Fernandez Acona passes on a list of things that social change groups should be doing to include diversity in their agendas. She quotes her friend and colleague Daraka Larimore-Hall:
Here are some steps that white students can take to begin the process of building an anti racist movement:
- Include racial justice issues in your organizational discussions and analysis.
- Commit to doing serious work against racism as part of your organizing and to forming meaningful, principled alliances with people of color organizations in your communities.
- Make sure that your agenda isn't set before considering the goals and demands of activists of color. Too often, white activists think of the issues that they are working on as "universal" and approach activists of color asking them to join their "big tent". Why aren't white activists holding themselves accountable in the same way and viewing racism as a universal concern?
- Take steps to create a more tolerant culture within your own organization. Sometimes, white culture is "invisible", meaning that methods of work, choice of music, food, ways of communicating, etc., are thought of as "progressive" ways of doing things, instead of "white progressive" ways of doing things. One way should not be held up as "authentically progressive", especially when that cultural form is typically or historically white.
- Consider the needs of people of different backgrounds than your own. Can people with jobs attend your meetings? What about people with children?
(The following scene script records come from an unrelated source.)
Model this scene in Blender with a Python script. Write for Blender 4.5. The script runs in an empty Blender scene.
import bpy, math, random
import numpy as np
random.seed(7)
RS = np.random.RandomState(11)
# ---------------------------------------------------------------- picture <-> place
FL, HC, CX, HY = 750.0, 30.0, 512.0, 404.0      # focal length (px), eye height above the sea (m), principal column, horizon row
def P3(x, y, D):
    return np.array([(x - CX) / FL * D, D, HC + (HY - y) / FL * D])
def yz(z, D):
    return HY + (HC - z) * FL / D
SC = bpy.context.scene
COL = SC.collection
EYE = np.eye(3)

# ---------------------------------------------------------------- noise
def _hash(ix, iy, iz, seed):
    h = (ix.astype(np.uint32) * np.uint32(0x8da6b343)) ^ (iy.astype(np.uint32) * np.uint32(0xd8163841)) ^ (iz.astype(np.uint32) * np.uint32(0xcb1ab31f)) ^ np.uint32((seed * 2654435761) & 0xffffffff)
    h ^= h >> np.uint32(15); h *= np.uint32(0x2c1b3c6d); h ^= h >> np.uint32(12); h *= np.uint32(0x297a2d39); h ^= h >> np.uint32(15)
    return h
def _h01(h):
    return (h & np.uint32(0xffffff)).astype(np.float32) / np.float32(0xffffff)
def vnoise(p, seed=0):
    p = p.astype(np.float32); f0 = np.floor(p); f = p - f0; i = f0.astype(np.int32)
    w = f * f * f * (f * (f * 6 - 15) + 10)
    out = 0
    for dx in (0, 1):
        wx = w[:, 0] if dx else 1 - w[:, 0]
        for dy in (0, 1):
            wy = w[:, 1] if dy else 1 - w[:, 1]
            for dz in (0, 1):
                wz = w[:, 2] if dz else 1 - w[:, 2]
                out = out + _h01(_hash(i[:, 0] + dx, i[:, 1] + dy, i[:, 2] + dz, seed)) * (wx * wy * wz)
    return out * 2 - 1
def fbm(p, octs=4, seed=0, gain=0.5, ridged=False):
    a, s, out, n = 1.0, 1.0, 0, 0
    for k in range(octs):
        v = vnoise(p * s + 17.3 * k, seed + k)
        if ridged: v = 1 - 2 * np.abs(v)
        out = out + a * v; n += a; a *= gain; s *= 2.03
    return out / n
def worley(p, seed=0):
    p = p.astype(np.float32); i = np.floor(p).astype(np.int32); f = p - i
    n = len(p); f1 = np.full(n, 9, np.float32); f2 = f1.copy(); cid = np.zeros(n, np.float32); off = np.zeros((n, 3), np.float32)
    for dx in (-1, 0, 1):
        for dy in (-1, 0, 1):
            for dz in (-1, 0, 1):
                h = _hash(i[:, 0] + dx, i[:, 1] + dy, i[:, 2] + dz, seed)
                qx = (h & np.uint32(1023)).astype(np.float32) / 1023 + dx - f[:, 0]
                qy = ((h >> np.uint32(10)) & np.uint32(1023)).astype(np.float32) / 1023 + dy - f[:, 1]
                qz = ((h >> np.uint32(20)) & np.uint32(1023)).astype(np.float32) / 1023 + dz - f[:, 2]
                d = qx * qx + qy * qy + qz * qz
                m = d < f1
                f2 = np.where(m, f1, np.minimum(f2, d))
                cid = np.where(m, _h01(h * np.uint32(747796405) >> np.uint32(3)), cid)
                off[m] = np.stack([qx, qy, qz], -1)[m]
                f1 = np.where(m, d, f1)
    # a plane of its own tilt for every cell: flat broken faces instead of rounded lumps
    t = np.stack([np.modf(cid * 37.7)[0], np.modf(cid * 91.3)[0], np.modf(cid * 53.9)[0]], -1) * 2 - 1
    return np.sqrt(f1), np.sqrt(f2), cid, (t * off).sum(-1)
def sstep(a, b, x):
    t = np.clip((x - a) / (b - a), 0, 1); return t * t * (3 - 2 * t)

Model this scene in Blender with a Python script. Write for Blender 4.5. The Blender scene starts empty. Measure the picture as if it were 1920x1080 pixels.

What email list or social scene do you have to be a part of, to hear about meetings?
- Work to build long term, authentic and trusting relationships with organizations led by people of color in your community. As we stated above, white activists are prone to "shopping" for minorities. Too often, when it comes time to host a conference or chose speakers for a rally, white activist organizations are out looking for brown faces, when they haven't supported the daily work of anti-racist organizations all year long.
- Speak up when people of color in your community are being attacked! Don't wait for the Black Student Union on your campus to write all the letters to the editor of your student newspaper. It is time for white people to police their own communities around these issues — after all, whose responsibility is it to fight racism in the white community?
- Listen harder, and better. Too often, white activists try to be the savior — instead of the ally. One of the legacies of the early Civil Rights Movement's organizing style, which came from people like Mrs. Fannie Lou Hamer and Bob Moses of SNCC, was the deeply rooted belief that there is no one who knows more about the experience of oppression than those who are oppressed themselves. Simply put, go to meetings of people of color organizations, find out what they are up to, and help out. Period.
(Klonsky, Amanda, and Daraka Larimore-Hall: "Ain't Gonna Let Segregation Turn Us 'Round: Thoughts on Building an Inter-Racial and Anti Racist Student Movement." School of the Americas Watch, http://www.soaw.org/article.php?id=490)
The only change I would make in that list would be to put the last item, "Listen harder, and better" at the top of the list rather than at the bottom. Listening to and learning from people at the margins comes before anything else.